I'm trying to convert and write the above dictionary into YAML format in a .yml file

I want my output in YAML file to be as:

tables:
  - name: table_1
    columns:
      - name: col_1
      - name: col_2
      - name: col_3
      - name: col_4

My try:

import yaml
import ruamel.yaml as yml

def to_yaml():
    my_dict = {
    'table_1' : ['col_1', 'col_2', 'col_3', 'col_4']
    }

    my_file_path = "/Users/Desktop/python/tables_file"

    with open(f"{my_file_path}/structure.yml", "w") as file:
    yaml.dump(yaml.load(my_dict), default_flow_style=False)

if __name__ == '__main__'
    to_yaml()

The above code didn't give the expected output. I also tried different approaches based on some YAML related Stack Overflow posts but couldn't get it work.

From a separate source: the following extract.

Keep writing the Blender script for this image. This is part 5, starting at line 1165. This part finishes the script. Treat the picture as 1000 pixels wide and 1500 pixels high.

CodePudding user response：

Use:

import yaml
import ruamel.yaml

def to_yaml():
    my_dict = {
    'table_1' : ['col_1', 'col_2', 'col_3', 'col_4']
    }

    my_file_path = "/Users/Desktop/python/tables_file"

    with open(f"{my_file_path}/structure.yml", "w") as file:
        # yaml.dump need a dict and a file handler as parameter
        yaml = ruamel.yaml.YAML()
        yaml.indent(sequence=4, offset=2)
        yaml.dump(my_dict, file)

if __name__ == '__main__':
    to_yaml()

Content of structure.yml:

table_1:
  - col_1
  - col_2
  - col_3
  - col_4

If you want your expected output, you need to change the structure of your dict. There is nothing magical here.